Yちゃんの話をしていた十数分後、突然Sさんの家のインターホンが鳴りました。
「はーい!」
Sさんが玄関のドアを開けると、そこには見知らぬ女性が1人立っていました。
「いつも子どもがお世話になってすみません、Yの母です」
「あ、はじめまして……」
すごいタイミングだ、と思いながらSさんはYちゃんのママを家に招こうとしましたが、Yちゃんのママはそれを断って手土産だけを渡しました。
「これからもよろしくお願いしますね」
そう微笑んで帰っていったYちゃんのママ。見た目はごく普通の女性で、特に変わったところのない人でした。

「なんか会話聞かれてたみたいだよね」
後ろからこっそり見ていたママ友が言いました。
「ほんとに、すごいタイミング」
Yちゃんのママから渡された手土産は、Sさんの家から5分ほどのところにある洋菓子店のチョコレートでした。
「じゃあ、みんなで頂こうか」

子どものカバンから出てきたのは……

「あ、Sくん鼻血出た!」
Sさんとママ友が部屋に戻ると、子どもたちが大騒ぎしています。どうやら遊びに夢中になりすぎて、興奮したSさんの息子が鼻血を出したようでした。
「ママー、ティッシュちょうだい」
鼻を押さえてバタバタとSさんの元に駆け寄ろうとした息子が、誤ってYちゃんのゲームが入った小さなカバンを蹴飛ばしてしまいました。
「あ……」
カバンの中からゲーム機とソフトが飛び出し、ばらばらと床に散らばってしまいました。
「あ、ごめんねYちゃん」
「私が片付けとくからSさんは息子くん見てて」
息子の手当てをしているSさんに、ママ友のひとりがそう言って床に散らばったものを拾い集めてくれました。

「ん? なにこれ」
ママ友はカバンの中からこぼれ出たものの中から、マッチ箱くらいのサイズの小さくて黒い機械のようなものを拾い上げました。
「どうしたの?」
「いや、ちょっと」
ママ友はそれをポケットに入れて、そのまま部屋を出て行きました。
「ちょっとSさんいい?」
息子の手当てが終わったのを確認し、ママ友はSさんをキッチンに呼びました。

「さっきのあれ、盗聴器よ。実は私、昔部屋に仕掛けられたことがあるの」
「え!?」
「廊下に置いてきたから、今は何も聞かれてないはず」
「どうしてそんなものがYちゃんのカバンに? もしかしてYちゃんの身に何か危険なことがあるのかしら 」
Sさんが青ざめていると、無邪気にYちゃんがカバンをごそごそしながら話しかけてきました。

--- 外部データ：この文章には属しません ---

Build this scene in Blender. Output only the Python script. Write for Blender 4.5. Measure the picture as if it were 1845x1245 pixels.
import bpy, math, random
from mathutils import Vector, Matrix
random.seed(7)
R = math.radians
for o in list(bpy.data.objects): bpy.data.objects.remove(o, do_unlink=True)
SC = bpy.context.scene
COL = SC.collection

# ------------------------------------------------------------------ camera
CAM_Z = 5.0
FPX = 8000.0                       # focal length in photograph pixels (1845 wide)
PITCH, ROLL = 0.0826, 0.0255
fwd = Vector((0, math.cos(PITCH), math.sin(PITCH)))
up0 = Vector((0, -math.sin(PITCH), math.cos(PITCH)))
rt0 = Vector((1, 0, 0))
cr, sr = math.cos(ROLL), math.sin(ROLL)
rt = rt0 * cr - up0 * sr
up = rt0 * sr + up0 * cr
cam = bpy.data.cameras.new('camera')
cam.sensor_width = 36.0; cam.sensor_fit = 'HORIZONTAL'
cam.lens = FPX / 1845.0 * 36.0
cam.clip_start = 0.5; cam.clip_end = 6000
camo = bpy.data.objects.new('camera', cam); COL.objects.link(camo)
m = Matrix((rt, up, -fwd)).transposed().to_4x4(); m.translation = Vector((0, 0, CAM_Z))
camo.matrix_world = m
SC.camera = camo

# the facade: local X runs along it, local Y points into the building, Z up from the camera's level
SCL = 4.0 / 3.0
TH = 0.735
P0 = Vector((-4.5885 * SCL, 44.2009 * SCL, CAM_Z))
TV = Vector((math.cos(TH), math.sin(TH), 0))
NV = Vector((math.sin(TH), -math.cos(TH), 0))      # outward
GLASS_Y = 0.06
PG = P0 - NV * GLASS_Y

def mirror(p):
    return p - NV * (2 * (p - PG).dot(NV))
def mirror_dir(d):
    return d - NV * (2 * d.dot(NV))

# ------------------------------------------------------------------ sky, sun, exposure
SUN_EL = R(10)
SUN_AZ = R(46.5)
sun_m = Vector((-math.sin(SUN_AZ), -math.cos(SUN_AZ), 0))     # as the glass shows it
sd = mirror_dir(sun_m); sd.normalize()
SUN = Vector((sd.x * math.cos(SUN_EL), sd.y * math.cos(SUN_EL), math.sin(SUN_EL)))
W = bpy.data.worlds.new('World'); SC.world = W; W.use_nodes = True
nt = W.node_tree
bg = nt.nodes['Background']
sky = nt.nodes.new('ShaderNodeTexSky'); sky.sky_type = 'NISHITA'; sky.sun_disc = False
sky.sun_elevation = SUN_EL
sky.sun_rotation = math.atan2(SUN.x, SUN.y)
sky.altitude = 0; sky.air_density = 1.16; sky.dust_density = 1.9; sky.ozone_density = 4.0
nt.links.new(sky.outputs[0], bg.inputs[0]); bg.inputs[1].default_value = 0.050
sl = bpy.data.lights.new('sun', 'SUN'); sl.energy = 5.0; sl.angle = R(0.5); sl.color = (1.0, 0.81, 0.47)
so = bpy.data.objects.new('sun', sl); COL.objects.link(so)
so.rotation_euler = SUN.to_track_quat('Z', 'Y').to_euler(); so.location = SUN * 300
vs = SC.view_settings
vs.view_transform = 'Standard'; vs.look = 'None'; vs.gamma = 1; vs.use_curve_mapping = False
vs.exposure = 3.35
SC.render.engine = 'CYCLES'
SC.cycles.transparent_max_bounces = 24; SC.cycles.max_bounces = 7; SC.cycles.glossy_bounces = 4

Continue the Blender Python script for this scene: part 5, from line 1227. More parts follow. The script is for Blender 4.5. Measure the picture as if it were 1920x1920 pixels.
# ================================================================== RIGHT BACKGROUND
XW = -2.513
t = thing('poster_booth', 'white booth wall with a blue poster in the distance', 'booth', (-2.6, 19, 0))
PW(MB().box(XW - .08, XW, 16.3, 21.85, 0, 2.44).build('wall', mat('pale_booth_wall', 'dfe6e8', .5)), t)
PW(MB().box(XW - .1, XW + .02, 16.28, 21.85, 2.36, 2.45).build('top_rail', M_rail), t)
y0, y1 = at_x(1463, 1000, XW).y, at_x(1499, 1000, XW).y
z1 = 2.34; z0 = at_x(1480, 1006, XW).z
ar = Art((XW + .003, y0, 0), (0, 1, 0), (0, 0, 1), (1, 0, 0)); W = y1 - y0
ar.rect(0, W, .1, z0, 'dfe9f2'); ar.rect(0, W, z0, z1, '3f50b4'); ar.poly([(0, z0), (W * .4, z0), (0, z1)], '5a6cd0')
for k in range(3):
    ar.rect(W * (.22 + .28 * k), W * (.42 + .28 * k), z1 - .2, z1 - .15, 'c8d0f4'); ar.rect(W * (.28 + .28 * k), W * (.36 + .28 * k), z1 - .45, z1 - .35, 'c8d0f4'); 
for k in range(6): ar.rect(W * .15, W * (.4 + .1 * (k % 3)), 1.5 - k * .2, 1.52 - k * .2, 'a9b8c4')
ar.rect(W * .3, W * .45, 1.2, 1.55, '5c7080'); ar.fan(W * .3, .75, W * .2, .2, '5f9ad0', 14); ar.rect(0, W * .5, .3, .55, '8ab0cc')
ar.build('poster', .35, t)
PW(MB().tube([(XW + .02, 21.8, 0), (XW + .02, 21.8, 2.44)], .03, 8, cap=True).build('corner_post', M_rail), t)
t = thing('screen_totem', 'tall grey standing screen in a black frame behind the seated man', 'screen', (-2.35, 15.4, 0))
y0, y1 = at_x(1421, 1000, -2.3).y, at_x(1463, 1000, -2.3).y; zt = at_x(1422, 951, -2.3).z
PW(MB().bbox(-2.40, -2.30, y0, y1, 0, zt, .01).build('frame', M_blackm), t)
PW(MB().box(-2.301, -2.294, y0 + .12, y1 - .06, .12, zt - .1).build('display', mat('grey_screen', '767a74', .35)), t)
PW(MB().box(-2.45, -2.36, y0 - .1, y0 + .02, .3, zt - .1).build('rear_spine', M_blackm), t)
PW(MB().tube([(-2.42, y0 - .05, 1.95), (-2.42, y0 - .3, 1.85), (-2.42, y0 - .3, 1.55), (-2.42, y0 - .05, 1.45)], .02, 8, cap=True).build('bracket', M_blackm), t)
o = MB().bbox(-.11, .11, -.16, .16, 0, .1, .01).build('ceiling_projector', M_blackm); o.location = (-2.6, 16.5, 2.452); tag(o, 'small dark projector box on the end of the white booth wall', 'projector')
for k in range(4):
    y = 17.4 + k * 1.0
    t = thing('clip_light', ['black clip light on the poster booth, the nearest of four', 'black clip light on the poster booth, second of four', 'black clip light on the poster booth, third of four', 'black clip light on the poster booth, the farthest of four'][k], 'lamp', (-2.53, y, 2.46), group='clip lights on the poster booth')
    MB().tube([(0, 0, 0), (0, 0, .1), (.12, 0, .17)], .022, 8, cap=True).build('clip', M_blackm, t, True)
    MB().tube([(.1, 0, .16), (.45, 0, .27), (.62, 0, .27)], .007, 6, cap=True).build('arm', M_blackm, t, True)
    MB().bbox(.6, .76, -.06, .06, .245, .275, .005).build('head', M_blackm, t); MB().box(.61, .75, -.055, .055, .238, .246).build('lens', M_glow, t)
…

「ねえ、トーチョーキ知らない? ママにカバンに入れとくように言われたんだけど、どっか行っちゃったみたい」
Sさんとママ友は顔を見合わせました。
「ト、トーチョーキ!? Yちゃん、それが何をするものか知ってるの?」
「全然知らない! でもママが持っていってって。誰かがママの悪口言ってないかチョーサするんだって」
ママ友は驚いた顔で、そっとSさんに耳うちしました。
「もしかしてさっきの会話も近くで聞いてたから、急にあいさつに来たんじゃない?」
それを聞いて、Sさんは背筋が凍るような気持ちになりました。Yちゃんは毎日のように遊びに来ていたので、もしかしたらずっと会話を盗み聞きされていた可能性があるからです。

その後ママ友は「テーブルの下に落ちてたよ」と言ってYちゃんに盗聴器を返しました。そしてSさんはそれからしばらくの間、子どもたちやママ友を家に呼ぶのをやめたそうです。

しかしSさんが一番恐いと思ったのはその後、保護者会などで顔を合わせたYちゃんのママが全く素知らぬ顔で「いつも子どもがお世話になってます」と微笑んだことでした。

盗聴器を仕込んでいたことがバレているのにもかかわらず、平気であいさつできるハートの強さがあるのに、悪口を言われているかどうかは知りたいんですね。何か理由があるのかもしれませんが、その神経はとても理解できません。

※本記事は、執筆ライターが取材した実話です。ライターがヒアリングした内容となっており、取材対象者の個人が特定されないよう固有名詞などに変更を加えながら構成しています。